Fabricating Serial Connector by faethor@xxxxxxxx (J. Lawrence)

From: faethor@xxxxxxxx (J. Lawrence)
Subject: Fabricating Serial Connector
Date: Tue, 8 Jul 1997 09:15:31 -0500 (CDT)
MIME-Version: 1.0
Content-Type: text/plain; charset="us-ascii"

    Mr. Hardys suggestions as to how to make yourself Poqet->Serial adaptor
are waaaay too extensive for what is actually needed.

    If you have the tools and ability to make an etched board, terrific!
But you don't have to worry about two-sides.  You only NEED to connect GND,
TD, and RD, which are all on top, near the plastic 'tab' that keeps you from
putting the card in upside-down.  The pin-outs for GND, TD, RD are readily
available.  If they're not in your Poqet manual, they'll be on B. Mason's
Poqet page.

    If you DON'T have the ability/aptitude to do an etched board (I didn't),
one can make a perfectly functional connector with a piece of bare-board and
solid-copper wire - what I used was telephone wire.  

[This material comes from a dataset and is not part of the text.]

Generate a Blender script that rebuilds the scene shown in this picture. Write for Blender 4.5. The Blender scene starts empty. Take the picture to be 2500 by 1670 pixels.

    Cut a piece of bareboard just long enough to fit in the Poqet bus.
Carefully measure the plastic 'tab', and cut a slot for it.  I used an
X-acto razor saw which makes very fine cuts and had to file out the cut for
the tab until it was large enough.  Sand the edges until smooth.  Make sure
it fits snuggly and DOES NOT wiggle side-to-side.  Mark the position of the
three connectors (GND, TD, RD), two are to the left of the vertical tab, one
to the right.  This requires the post precision.  Next, take pieces of
stripped copper wire and pound the ends so that they are slightly flat.
Make sure they aren't wider than the connectors!  Epoxy the three wires in
the appropriate places you marked on the bare-board.  After the Epoxy
hardens, file the front edge so no wire extends beyond.  Also file the tops
of the wires until they are quite thin.  Slip it into the Poqet.  If it
catches, don't force it.  Try filing the wires a bit more.  When it does
smoothly slide in, check to make sure the wires are over the correct
connectors, and that they ARE NOT shorting out a connector next to them!
The HARD part is over.  Now connect either a DB-9 or RS-232 to the wires..
This is a simplistic description, but should be adequate to anyone capable
of making their own adaptor.

    DON'T attempt this if you're uncomfortable with working with tools,
especially fine precision measurements.  I made one with no problems.
Worked for months until I bought a genuine Fujitsu serial-connector used.